Last century there were less choices and consequently there were less decisions for adults to make. This mimicked the lives in the workplace environment and a society where most people had less agency over their work and their stereotyped relationships, social lives and status. Established societal rules also meant we made fewer decisions back then in many aspects of our lives. On the other hand, most children roamed the streets and byways, jumped on their bikes and spent many hours out of reach of parents, spending time with groups of friends playing imaginative games and sports and making numerous decisions about much of what they did.
In this century, the autonomy we adults have over our lives has changed significantly and that is true also for children, but in opposite directions. As adults, we are experiencing increasing agency over our world, both in our relationships, social and work settings, as well as decisions about our personal lives and financial responsibility. There is a global trend for adults to take greater agency over their employment and many are becoming self-employed. Increasingly, a company or government is no longer responsible for payments to us on a regular basis for the work that we do.
On the other side of the ledger, children have less agency with parents and technology managing their worlds for them. Risk taking has gone from being very high to being very low in a very short time. Parents are increasingly micromanaging their children’s lives, saving them any remote possibility of risk, injury or inconvenience. Children no longer get bored, and they need to be!
The increase in learner agency in school mimics the eventual world they will inhabit when they get older. In the school environment, learners should make mistakes and learn from them in an encouraging environment, so it is important that we do not save them from their mistakes or fix all their mistakes for them.

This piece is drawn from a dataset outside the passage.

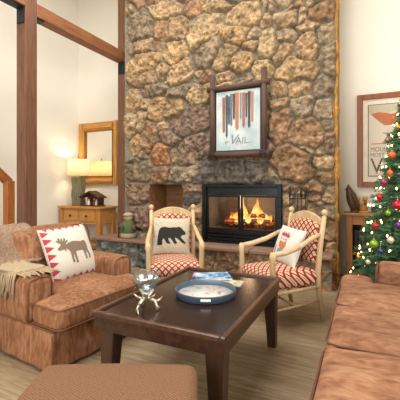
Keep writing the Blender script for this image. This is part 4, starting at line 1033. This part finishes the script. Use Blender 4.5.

Learners must get bored, be imaginative, fail and know how to deal with that!
One of the key aspects of increasing agency is having the learner take responsibility for their learning, where they can be aware of, and learn about, their mind-set and their capacity to show ‘grit’ (determination). Learners in schools get the opportunity to ‘play’ with taking agency over their world and this is one of the most powerful learning lessons we can possibly gift them.
It is important to note that we must enable learners to take agency over their learning by ensuring that they are competent to be independent, lifelong learners.